TASK DESCRIPTION: Give back exactly the lines running from the line that holds "recliner((3.50, 1.645, 0), -PI" through the line that holds "recliner((-3.15, 7.80, 0), R(40), 'pale", ends included, and no other lines.
· · · ·
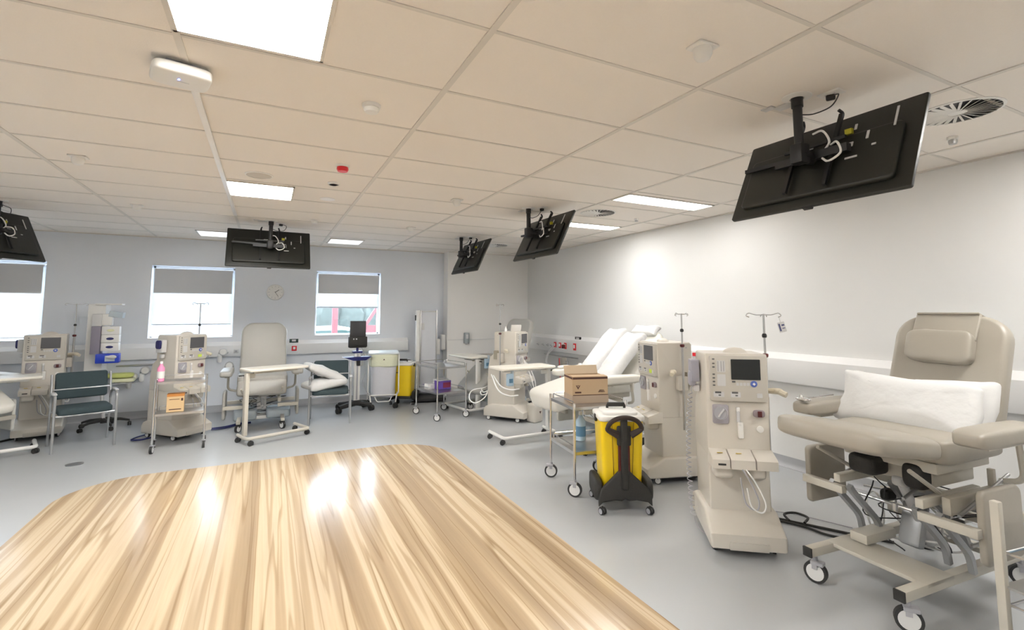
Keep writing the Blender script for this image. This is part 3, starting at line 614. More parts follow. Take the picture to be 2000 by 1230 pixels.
# ------------------------------------------------------------------ recliners
def recliner(loc, rz, label, z=.8, la=0, ba=25, vin=vinyl, lift='column', bl=.76, leglen=.54, headpad=False, legcol=None, ll=.13, side=True):
    t = thing('treatment_recliner', label, 'recliner', loc, rz, 'dialysis recliners')
    # seat
    MB().pad((0, .06, z - .065), (.64, .60, .15), e1=.3, e2=.2, wr=.008).obj('seat', vin, t)
    # leg rest
    A = Matrix.Translation((0, -.20, z - .06)) @ Matrix.Rotation(R(la), 4, 'X')
    b = MB(); b.pad((0, 0, 0), (.62, leglen, ll), e1=.45, e2=.28, wr=.008, seed=3)
    bmesh.ops.transform(b.bm, matrix=A @ Matrix.Translation((0, -leglen / 2, 0)), verts=b.bm.verts); b.obj('leg_rest', legcol or vin, t)
    # back
    Bk = Matrix.Translation((0, .33, z - .02)) @ Matrix.Rotation(R(-ba), 4, 'X')
    b = MB(); b.slab(rrect(.62, bl, [.04, .04, .16, .16], 8), .10, Bk, .035, 5); b.obj('backrest', vin, t, ang=60)
    b = MB(); b.slab(rrect(.56, bl - .1, [.04, .04, .10, .10], 6, .04), .02, Bk @ Matrix.Translation((0, .055, 0)), .004, 2); b.obj('back_shell', lgrey, t)
    if headpad:
        b = MB(); b.pad((0, 0, 0), (.37, .10, .21), e1=.35, e2=.3, wr=.012, seed=5)
        bmesh.ops.transform(b.bm, matrix=Bk @ Matrix.Translation((-.015, -.085, bl - .235)), verts=b.bm.verts)
        hp = b.obj('head_pillow', vin, t)
        b = MB(); b.slab(rrect(.355, .19, .01, 3, 0), .022, Bk @ Matrix.Translation((-.01, -.072, bl - .185)) @ Matrix.Rotation(R(-8), 4, 'X'), .008, 3); b.slab(rrect(.345, .13, .01, 3, 0), .012, Bk @ Matrix.Translation((-.01, .0, bl + .004)) @ Matrix.Rotation(R(90), 4, 'X') @ Matrix.Translation((0, 0, -.06)), .004, 2)
        b.obj('head_flap', vin, hp)
    # arms
    for s in (-1, 1):
        b = MB().pad((s * .445, -.02, z + .05), (.15, .62, .095), e1=.45, e2=.3, wr=.006, seed=s + 4); am = b.obj('armrest', vin, t)
        MB().tube(fil([(s * .44, .17, z), (s * .44, .20, z - .22), (s * .33, .22, z - .25)], .05), .016).box((s * .44, 0, z - .005), (.05, .35, .02)).obj('arm_support', beigemet, t)
        if side:
            b = MB().slab(rrect(.36, .36, [.05, .03, .03, .06], 6, 0), .035, Matrix.Translation((s * .455, -.10, z - .56)) @ Matrix.Rotation(R(-90), 4, 'Z') @ Matrix.Rotation(0, 4, 'Y'), .012, 3)
            b.obj('side_panel', vin, t, ang=50)
    # understructure
    b = MB()
    b.box((0, .05, z - .165), (.50, .52, .06), bev=.01).box((0, .05, z - .24), (.40, .40, .09), bev=.01)
    b.obj('seat_shell', beigemet, t)
    bb = MB()
    for sx in (-1, 1): bb.box((sx * .33, -.30, z - .40), (.26, .045, .045), bev=.004)
    bb.box((0, .18, z - .40), (.88, .045, .045), bev=.004)
    for s in (-1, 1): bb.box((s * .22, -.06, z - .33), (.04, .55, .05), bev=.005)
    for s in (-1, 1): bb.tube([(s * .25, -.45, z - .14), (s * .22, -.15, z - .30)], .012)
    bb.obj('upper_frame', beigemet, t)
    MB().pad((-.10, -.22, z - .22), (.16, .16, .11), e1=.4, e2=.4).obj('drive_motor', softblack, t); MB().pad((.13, -.16, z - .23), (.12, .14, .15), e1=.6, e2=.6).obj('drive_motor', softblack, t)
    b = MB(); b.pad((.02, .0, z - .30), (.10, .34, .08), e1=.6, e2=.6).cyl((0, -.1, z - .30), (.02, .12, .22), .026).cyl((.02, .12, .22), (.01, .0, z - .45), .016); b.obj('actuator', lgrey, t)
    b = MB()
    for k in range(5):
        random.seed(k + 3); pts = [(random.uniform(-.25, .3), random.uniform(-.2, .3), z - .3 - random.random() * .1)] + [(random.uniform(-.3, .35), random.uniform(-.1, .35), random.uniform(.16, z - .35)) for _ in range(3)]
        b.tube(spl(pts), .004, seg=5)
    b.obj('wiring', blackm, t)
    b = MB()
    for k in range(3):
        random.seed(k + 13); pts = [(random.uniform(-.25, .25), random.uniform(-.1, .3), z - .35)] + [(random.uniform(-.3, .3), random.uniform(.0, .35), random.uniform(.14, .4)) for _ in range(3)]
        b.tube(spl(pts), .006, seg=6)
    b.obj('white_wiring', tubem, t)
    if lift == 'scissor':
        b = MB()
        for s in (-1, 1): b.box((s * .245, .02, .185), (.05, 1.22, .05), bev=.003)
        b.box((0, -.28, .20), (.54, .24, .022), bev=.004); b.box((0, .40, .19), (.5, .10, .03), bev=.004); b.box((-.16, -.12, .245), (.10, .28, .055), bev=.006)
        b.obj('base_frame', beigemet, t)
        for s in (-1, 1):
            MB().box((s * .245, -.592, .185), (.053, .014, .053), bev=.003).obj('end_cap', softblack, t)
            b = MB()
            for dx in (-.055, .055):
                P = [(s * .25 + dx - .02 * s, -.02, .20), (s * .25 + dx - .02 * s, -.04, .30), (s * .25 + dx - .02 * s, -.27, z - .40), (s * .25 + dx - .02 * s, -.29, z - .37)]
                b.tube(fil(P, .05), .021, seg=4)
            b.obj('lift_lever', alum, t)
            b = MB(); P = [(s * .12, .30, .20), (s * .12, .26, .30), (s * .10, -.02, z - .36)]; b.tube(fil(P, .05), .021, seg=4); b.obj('lift_lever', alum, t)
        MB().box((-.02, .05, .36), (.12, .07, .32), (R(-20), 0, 0), bev=.02).box((-.02, .12, .30), (.07, .05, .25), (R(30), 0, 0), bev=.01).obj('lift_gear', alum, t)
        b = MB()
        for k in range(4): b.tube([(-.2 + .12 * k, .25, .24), (.0 + .1 * k, .42, .34)], .011)
        b.obj('brake_linkage', steel, t)
        b = MB(); b.box((.0, .30, .30), (.62, .04, .06), bev=.006).box((0, .30, z - .52), (.70, .035, .05), bev=.006).box((.30, .0, z - .33), (.04, .5, .09), bev=.006)
        for sx in (-.33, -.02, .30): b.box((sx, .20, z - .30), (.03, .03, .22), bev=.004)
        b.obj('rear_crossbeam', beigemet, t)
        b = MB()
        for sx in (-.3, .08, .34): b.cyl((sx, -.22, z - .37), (sx, .28, z - .22), .009); b.cyl((sx, -.30, z - .42), (sx, -.30, z - .38), .014)
        b.tube([(-.42, -.1, z - .46), (.42, -.1, z - .46)], .010).tube([(-.40, .2, z - .5), (.40, .15, z - .42)], .008)
        b.obj('steel_rods', steel, t)
        b = MB()
        for k, cx in enumerate((-.13, .0, -.34)): b.tube([(cx + .055 * math.cos(a / 16 * 2 * PI), .16 + .02 * k, z - .55 + .13 * math.sin(a / 16 * 2 * PI) - .05 * k) for a in range(17)], .007, seg=6)
        b.obj('white_hose_loops', tubem, t)
        MB().pad((.27, -.12, z - .45), (.05, .12, .04), e1=.5, e2=.5).obj('dark_actuator', softblack, t); MB().pad((.35, .1, z - .50), (.06, .06, .05), e1=.7, e2=.7).obj('red_release', redm, t)
        MB().pad((-.16, .05, z - .46), (.06, .10, .07), e1=.6, e2=.6).obj('dark_actuator', softblack, t)
        for s in (-1, 1):
            for y in (-.53, .56): caster(t, (s * .245, y, 0), .062, -1.25 if s < 0 else -.9, whwheel, greypl, .03)
    else:
        b = MB().box((0, .10, .30), (.12, .10, z - .55 + .0), bev=.008).box((0, .10, .12), (.22, .30, .05), bev=.01); b.obj('lift_column', whitem, t)
        MB().pad((-.2, .12, .16), (.30, .40, .15), e1=.35, e2=.3).pad((.22, .12, .16), (.32, .44, .13), e1=.35, e2=.3).obj('base_cover', blueg, t)
        b = MB()
        for s in (-1, 1): b.box((s * .27, .08, .13), (.05, .95, .04), bev=.005)
        b.box((0, .1, .13), (.56, .06, .04)); b.obj('base_frame', beigemet, t)
        for s in (-1, 1):
            for y in (-.36, .5): caster(t, (s * .27, y, 0), .05, .6 * s, whwheel, softblack, .03)
    return t
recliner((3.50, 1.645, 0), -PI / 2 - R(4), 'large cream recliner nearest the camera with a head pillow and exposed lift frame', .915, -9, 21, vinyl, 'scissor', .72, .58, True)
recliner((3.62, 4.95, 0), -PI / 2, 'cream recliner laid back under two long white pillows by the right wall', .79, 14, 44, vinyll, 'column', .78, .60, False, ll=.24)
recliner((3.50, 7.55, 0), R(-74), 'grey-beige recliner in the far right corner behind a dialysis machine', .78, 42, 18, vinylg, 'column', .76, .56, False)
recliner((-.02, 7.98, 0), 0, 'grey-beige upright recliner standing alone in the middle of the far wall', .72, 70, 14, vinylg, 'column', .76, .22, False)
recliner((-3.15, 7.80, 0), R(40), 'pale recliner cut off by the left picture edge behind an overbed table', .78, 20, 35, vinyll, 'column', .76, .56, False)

def pillow(loc, rot, size, label, seed=1, grp='white pillows', e1=.75):
    def f(p):
        u = abs(p.x) / (size[0] / 2); v = abs(p.y) / (size[1] / 2)
        k = 1 - .10 * (1 - min(1, v)) * 0; return (p.x * (1 - .05 * (1 - v * v)) if u > .5 else p.x, p.y * (1 - .07 * (1 - u * u)) if v > .5 else p.y, p.z)
    b = MB().pad((0, 0, 0), size, e1=e1, e2=.16, nu=72, nv=30, wr=.03, seed=seed, f=f)
    o = b.obj('pillow', linen, loc=loc); o.rotation_euler = rot; return tag(o, label, 'pillow', grp)
# local of R1: world = (3.5+ly, 1.66-lx)
pillow((3.60, 1.69, 1.03), (R(62), R(2), R(-90 + 4)), (.74, .35, .18), 'front white pillow propped on the seat of the nearest recliner', 1)
pillow((3.74, 1.52, 1.03), (R(66), R(-4), R(-90 - 6)), (.46, .34, .13), 'white pillow tucked behind the front one on the nearest recliner', 4)
pillow((3.83, 5.11, 1.08), (R(46), 0, R(-90)), (.34, .86, .17), 'left of the two long white pillows laid along the tilted backrest', 2, 'pair of long pillows')
pillow((3.86, 4.79, 1.05), (R(45), 0, R(-90 + 2)), (.34, .84, .18), 'right of the two long white pillows laid along the tilted backrest', 6, 'pair of long pillows')
pillow((4.42, 4.95, 1.36), (R(46), 0, R(-90)), (.46, .16, .12), 'small cream headrest pillow at the top of the tilted backrest', 9, 'small headrest pillow')
pillow((3.55, 7.30, .90), (R(35), R(0), R(-90)), (.5, .36, .12), 'pale blue-white pillow on the seat of the corner recliner', 8)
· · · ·
OUTPUT OF THE EXERCISE:
recliner((3.50, 1.645, 0), -PI / 2 - R(4), 'large cream recliner nearest the camera with a head pillow and exposed lift frame', .915, -9, 21, vinyl, 'scissor', .72, .58, True)
recliner((3.62, 4.95, 0), -PI / 2, 'cream recliner laid back under two long white pillows by the right wall', .79, 14, 44, vinyll, 'column', .78, .60, False, ll=.24)
recliner((3.50, 7.55, 0), R(-74), 'grey-beige recliner in the far right corner behind a dialysis machine', .78, 42, 18, vinylg, 'column', .76, .56, False)
recliner((-.02, 7.98, 0), 0, 'grey-beige upright recliner standing alone in the middle of the far wall', .72, 70, 14, vinylg, 'column', .76, .22, False)
recliner((-3.15, 7.80, 0), R(40), 'pale recliner cut off by the left picture edge behind an overbed table', .78, 20, 35, vinyll, 'column', .76, .56, False)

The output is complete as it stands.